### [Material]
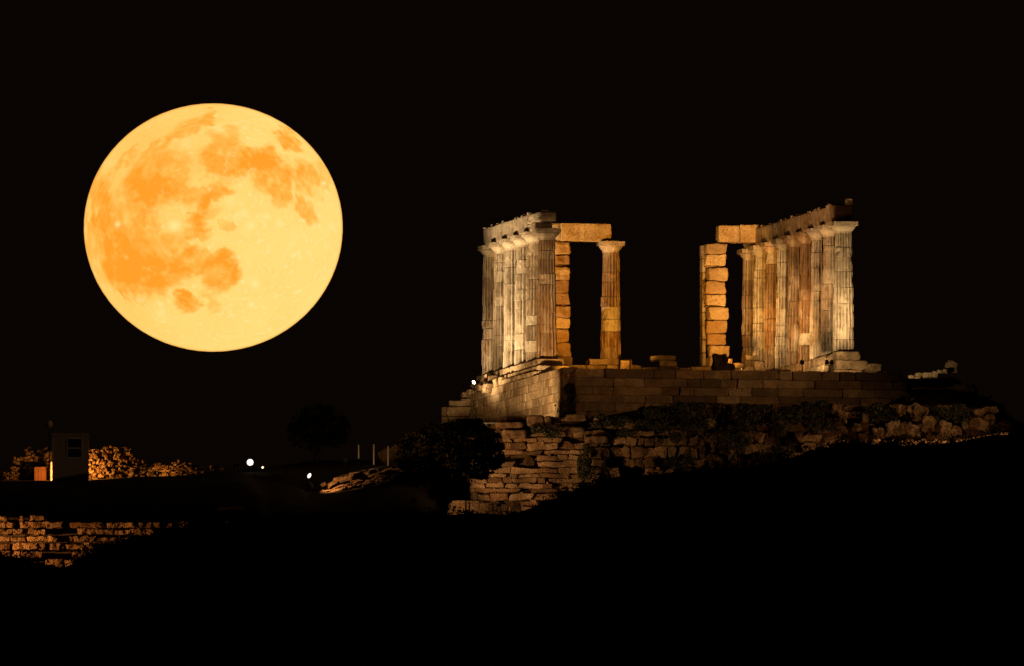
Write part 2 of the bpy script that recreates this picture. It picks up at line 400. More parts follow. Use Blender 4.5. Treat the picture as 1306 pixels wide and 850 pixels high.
    L.new(em.outputs[0], N['Material Output'].inputs[0])
    ob = lone('moon', m, mt, 'huge orange full moon with darker plains, low in the night sky', 'moon', c, smooth=True)
moon()

# ------------------------------------------------------------------ temple
TH = R(11.7); SP = 2.52
U = Vector((-math.sin(TH), math.cos(TH), 0)); Vv = Vector((math.cos(TH), math.sin(TH), 0)); ZZ = Vector((0, 0, 1))
TAX = (Vv, U, ZZ)
P0 = W(1075.6, 451, 0); P0.z = 0
def T(k, c, z=0): return P0 + U * (SP * k) + Vv * c + ZZ * z
def cpx(px, k):   # offset across the temple at which line k meets photo column px
    lo, hi = -30, 10
    for _ in range(40):
        m_ = (lo + hi) / 2; q = T(k, m_)
        if PX(q.x, q.y) < px: lo = m_
        else: hi = m_
    return m_
LC = -12.45
HC, HCAP = 6.1, .52
temple = thing('ruined_temple', 'floodlit ruin of a Doric marble temple on the hilltop with two rows of fluted columns', 'temple', T(3, -6, -1))

def column(k, c, z0, z1, seed, tone, ero, parent, scale=1.0):
    rnd = random.Random(seed); base = T(k, c, z0); H = z1 - z0 - HCAP * scale
    r0, r1 = .50 * scale, .395 * scale
    nf, sg = 16, 6; n = nf * sg
    m = MB(); V = []; TT = []; z = 0; rings = 0
    drums = []
    while z < H - .3:
        h = rnd.uniform(.38, .82)
        if H - z - h < .35: h = H - z
        drums.append((z, min(H, z + h))); z += h
    for (a, b) in drums:
        off = Vector((rnd.uniform(-1, 1), rnd.uniform(-1, 1), 0)) * .014
        dt = min(1, max(-.7, tone + rnd.uniform(-.13, .13))); ds = rnd.choice((0, 0, 0, .12, .25, .4)); de = min(1, max(0, ero + rnd.uniform(-.35, .35)))
        if rnd.random() < .06: de = 1; dt = -.15
        grow = rnd.uniform(-.012, .014); jt = rnd.choice((.1, .15, .25, .7)); je = .012 if jt < .5 else .045
        nr = 8
        for i in range(nr + 1):
            t = i / nr; zz = a + (b - a) * t
            if i == 0: zz = a + .004
            if i == 1: zz = a + .030
            if i == nr - 1: zz = b - .030
            if i == nr: zz = b - .004
            edge = je if i in (0, nr) else 0
            tt = zz / H; Rr = r0 + (r1 - r0) * tt + .012 * math.sin(math.pi * tt) + grow
            for j in range(n):
                an = 2 * math.pi * j / n + TH; fr = (j % sg) / sg
                fl = math.sin(math.pi * fr) ** .8
                d = Vector((math.cos(an), math.sin(an), 0)); q = base + Vector((0, 0, zz)) + off
                nn = noise.noise((q + d * Rr) * 1.9 + Vector((seed, 0, 0))); n2 = noise.noise((q + d * Rr) * 6 + Vector((seed, 3, 0)))
                er = min(1, max(0, de + nn * .9))
                rr = Rr * (1 - .145 * fl * (1 - er) - .045 * er) - edge + n2 * .010 * (1 + er * 1.5)
                hole = max(0, nn - .42) * .18
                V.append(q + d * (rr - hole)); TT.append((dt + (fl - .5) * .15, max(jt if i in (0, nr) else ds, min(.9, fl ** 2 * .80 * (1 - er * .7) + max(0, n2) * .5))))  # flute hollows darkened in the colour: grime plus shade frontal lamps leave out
            rings += 1
    Fc = []
    for i in range(rings - 1):
        for j in range(n): Fc.append((i * n + j, i * n + (j + 1) % n, (i + 1) * n + (j + 1) % n, (i + 1) * n + j))
    Fc.append(tuple(range(n))[::-1])
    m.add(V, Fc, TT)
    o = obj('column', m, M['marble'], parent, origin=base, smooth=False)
    m = MB(); cb = base + ZZ * H; s = scale
    ct = (min(1, max(-.2, tone - .25 + rnd.uniform(-.2, .2))), rnd.choice((0, 0, .15)))
    lathe(m, cb, [(.395 * s, -.02), (.40 * s, .03), (.405 * s, .07), (.47 * s, .15), (.545 * s, .24), (.575 * s, .30), (.56 * s, .32)], 48, .012, ct)
    block(m, cb + ZZ * (.42 * s), (1.17 * s, 1.17 * s, .20 * s), TAX, .018, 30, L6, tint=ct)
    obj('capital', m, M['marble'], o)
    return o
right_tones = [-.15, .35, -.6, .9, .75, -.45, .85, -.2, .6]
for k in range(9): column(k, 0, 0, HC, 10 + k * 7, right_tones[k], .55 if k == 0 else .35, temple)
left_tones = {3: .8, 4: .40, 5: -.35, 6: -.1, 7: .25, 8: .3}
for k in range(3, 9): column(k, LC, 0, HC, 110 + k * 7, left_tones[k], .25, temple)
KP = 7
cc = cpx(779, KP); q = T(KP, cc)
zb = zof(779, 459, q.y); ZT = zof(779, 308.5, q.y)
column(KP, cc, zb, ZT, 301, .75, .3, temple, .98)  # browner tone adds the porch's orange lamplight to the shaft colour

# beams over the rows
rb = random.Random(5)
BH = .80
def beam(k0, k1, c, z0, h, w, teeth=True, seed=0, notch=False, tn=.3):
    rnd = random.Random(seed); m = MB(); a, b = T(k0, c, z0), T(k1, c, z0); Ln = (b - a).length
    mid = (a + b) / 2 + ZZ * (h / 2); tt = (tn + rnd.uniform(-.25, .25), rnd.choice((0, .1, .25)))
    if notch:
        block(m, mid + ZZ * .17, (w, Ln - .03, h - .34), TAX, .05, 9, L10, 2.5, tt)
        block(m, mid - ZZ * (h / 2 - .17) + U * .45, (w * .98, Ln - .95, .34), TAX, .03, 14, L6, 2.5, tt)
    else: block(m, mid, (w, Ln - .03, h), TAX, .03, 22, L10, 2.2, tt)
    if teeth:
        s = .1
        while s < Ln - .15:
            l = rnd.uniform(.16, .42); hh = rnd.uniform(.04, .11)
            if rnd.random() < .75: block(m, a + U * (s + l / 2) + ZZ * (h + hh / 2 - .015) + Vv * rnd.uniform(-.1, .1) - Vv * .1, (w * rnd.uniform(.4, .75), l, hh + .03), TAX, .015, 8, L4, tint=tt)
            s += l + rnd.uniform(.06, .3)
    return obj('architrave_block', m, M['beam'], temple, origin=mid)
for k in range(0, 8): beam(k + (.02 if k == 0 else 0), k + 1, 0, HC, BH, .86, True, 40 + k, tn=.45)
for k in range(3, 8): beam(k - (.12 if k == 3 else 0), k + 1, LC, HC, BH, .86, True, 60 + k, notch=(k == 3), tn=.15)
# broken fragments standing on the near end of the right-hand beam
m = MB(); block(m, T(.06, .28, HC + BH + .13), (.34, .42, .34), TAX, .06, 5, L6, 3, (.0, 0)); obj('beam_fragment', m, M['beam'], temple, origin=T(0, .3, HC + BH))
m = MB(); block(m, T(.45, -.25, HC + BH + .06), (.40, .5, .16), TAX, .05, 5, L6, 3, (.1, 0))
obj('beam_fragment', m, M['beam'], temple, origin=T(0, 0, HC + BH))
# cross beams of the porch
def cross_beam(xa, xb, ya, yb, seed, split=None):
    a, b = cpx(xa, KP), cpx(xb, KP); qa = T(KP, (a + b) / 2); pxm = PX(qa.x, qa.y)
    zt, z0 = zof(pxm, ya, qa.y), zof(pxm, yb, qa.y); rnd = random.Random(seed); m = MB()
    parts = [(a, b)] if split is None else [(a, a + (b - a) * split), (a + (b - a) * split, b)]
    for i, (p, q_) in enumerate(parts):
        block(m, T(KP, (p + q_) / 2, (zt + z0) / 2 - (0 if i or split is None else .03)), (q_ - p - .02, .72, zt - z0 - (0 if i or split is None else .05)), TAX, .028, 26, L10, 1.8, (.15 + rnd.uniform(-.1, .25), 0))
    return obj('cross_beam', m, M['lamp_tint'], temple, origin=T(KP, (a + b) / 2, z0))
cross_beam(713, 778, 285.5, 308.3, 1)
cross_beam(914.5, 967, 287, 309.5, 2, .52)
m = MB(); ccx = cpx(706, KP); block(m, T(KP, ccx, zof(706, 290, T(KP, ccx).y) - .05), (.8, .6, .45), TAX, .07, 5, L6, 2.5, (.1, 0)); obj('beam_fragment', m, M['beam'], temple, origin=T(KP, ccx, 6.5))
m = MB(); block(m, T(KP, ccx + .2, zof(706, 303, T(KP, ccx).y)), (.3, .6, .4), TAX, .05, 5, L6, 2.5, (.1, 0))
obj('beam_fragment', m, M['beam'], temple, origin=T(KP, ccx, 6))

# the two wall ends of the cella (antae): single blocks one above the other
def anta(name_px, rows, dep, seed, strip=0):
    rnd = random.Random(seed); m = MB()
    for (xa, xb, ya, yb, push) in rows:
        a, b = cpx(xa, KP), cpx(xb, KP); qy = T(KP, (a + b) / 2).y
        zt, z0 = zof((xa + xb) / 2, ya, qy), zof((xa + xb) / 2, yb, qy)
        c = T(KP, (a + b) / 2, (zt + z0) / 2) - U * push
        block(m, c, (b - a, dep, zt - z0 - .008), TAX, .045, rnd.choice((8, 12, 20)), L10, 3.4, (rnd.uniform(-.1, 1), rnd.choice((0, 0, .2, .4))), .12)
    return obj('anta', m, M['lamp_tint'], temple, origin=T(KP, cpx(name_px, KP), 0))
anta(716, [(703, 726.5, 308.5, 325, 0), (703, 725.5, 325.3, 338, 0), (703, 722.5, 338.2, 341.5, -.25), (703, 726, 341.5, 357, .04), (703, 724.5, 357.3, 374, -.03), (703, 725, 374.3, 389, -.02),
           (703, 722, 389, 391, -.2), (703, 726.5, 391, 406, .05), (703, 725.5, 406, 420, -.06), (703, 724.5, 420.3, 438, 0), (703, 725.5, 438.2, 456, .0)], .7, 3)
anta(912, [(899, 925.5, 311, 325, 0), (899, 925, 325.4, 339, -.02), (900, 923, 339.4, 341.4, -.3), (902, 926.5, 341.5, 359, .03), (899, 925, 359.3, 376, 0), (899, 924.6, 376.4, 390.5, .02),
           (900, 922, 390.5, 392, -.3), (902.5, 927.5, 392, 409, .06), (900, 925.5, 409.3, 426, 0), (900, 925.8, 426.3, 441, 0), (904, 928, 441.5, 456, .0), (903, 927, 456, 470, -.2)], .62, 4)
m = MB(); wallc = cpx(899.5, KP) + .02
for i in range(9):
    zt = zof(899, 312 + i * 17.2, T(KP, wallc).y); z0 = zof(899, 329 + i * 17.2, T(KP, wallc).y)
    block(m, T(KP + .30, wallc + .02, (zt + z0) / 2), (.16, .62, zt - z0 - .01), TAX, .015, 14, L4, tint=(.3, .2))
obj('anta_return', m, M['beam'], temple, origin=T(KP, wallc, 0))

# stepped base: left row
def steps(c_in, c_out, k0, k1, zt, h, seed, tn=.3):
    m = MB(); rnd = random.Random(seed); s = k0 * SP
    while s < k1 * SP:
        l = rnd.uniform(.9, 1.4); e = min(s + l, k1 * SP)
        block(m, T((s + e) / 2 / SP, (c_in + c_out) / 2, zt - h / 2), (abs(c_in - c_out) + rnd.uniform(-.03, .03), e - s - .015, h - .01), TAX, .022, 16, L6, 2.4, (tn + rnd.uniform(-.3, .3), rnd.choice((0, 0, .2))))
        s = e
    return obj('step_course', m, M['ashlar'], temple, origin=T((k0 + k1) / 2, c_in, zt - h))
steps(LC + .62, LC - .62, 2.60, 8.4, 0, .40, 1)
steps(LC + .62, LC - .88, 2.15, 8.15, -.40, .27, 2)
steps(LC + .62, LC - 1.16, 2.05, 7.9, -.67, .27, 3)
steps(.62, -.62, -.36, 9.0, -.02, .40, 4, .45)
steps(.62, -.66, -.45, 9.0, -.42, .42, 5, .45)
steps(.62, -.70, -.55, 9.0, -.84, .60, 6, .45)
for (kk, c_, z_, sz, am, pp, tt) in [(-.30, .0, -.18, (1.22, .9, .42), .05, 6, (.0, 0)), (-.42, .10, -.62, (1.5, .8, .44), .05, 10, (.05, .1)), (-.42, 1.15, -.72, (.85, .7, .36), .08, 6, (.2, .2)), (-.75, .45, -1.06, (2.3, 1.0, .14), .03, 14, (-.1, 0))]:
    m = MB(); block(m, T(kk, c_, z_), sz, TAX, am, pp, L10, 2.2, tt); obj('base_block', m, M['ashlar'], temple, origin=T(kk, c_, z_))
rnd = random.Random(88)
for i in range(15):
    k = rnd.uniform(4.9, 8.1); c_ = LC - rnd.uniform(.75, 1.35); z_ = -.30 - (LC - c_ - .6) * .95 + rnd.uniform(-.05, .12); m = MB(); sz = (rnd.uniform(.3, .6), rnd.uniform(.35, .8), rnd.uniform(.2, .42))
    block(m, T(k, c_, z_), sz, TAX, .06, 7, L6, 3, (rnd.uniform(.1, .8), 0), .25); obj('broken_step', m, M['ashlar'], temple, origin=T(k, c_, z_ - .2))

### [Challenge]
Output exactly the span of lines from the top of the listing through the line holding "temple = thing('ruined_temple', 'floodlit", and leave every picture out.

### [Expected answer]
Write part 2 of the bpy script that recreates this picture. It picks up at line 400. More parts follow. Use Blender 4.5. Treat the picture as 1306 pixels wide and 850 pixels high.
    L.new(em.outputs[0], N['Material Output'].inputs[0])
    ob = lone('moon', m, mt, 'huge orange full moon with darker plains, low in the night sky', 'moon', c, smooth=True)
moon()

# ------------------------------------------------------------------ temple
TH = R(11.7); SP = 2.52
U = Vector((-math.sin(TH), math.cos(TH), 0)); Vv = Vector((math.cos(TH), math.sin(TH), 0)); ZZ = Vector((0, 0, 1))
TAX = (Vv, U, ZZ)
P0 = W(1075.6, 451, 0); P0.z = 0
def T(k, c, z=0): return P0 + U * (SP * k) + Vv * c + ZZ * z
def cpx(px, k):   # offset across the temple at which line k meets photo column px
    lo, hi = -30, 10
    for _ in range(40):
        m_ = (lo + hi) / 2; q = T(k, m_)
        if PX(q.x, q.y) < px: lo = m_
        else: hi = m_
    return m_
LC = -12.45
HC, HCAP = 6.1, .52
temple = thing('ruined_temple', 'floodlit ruin of a Doric marble temple on the hilltop with two rows of fluted columns', 'temple', T(3, -6, -1))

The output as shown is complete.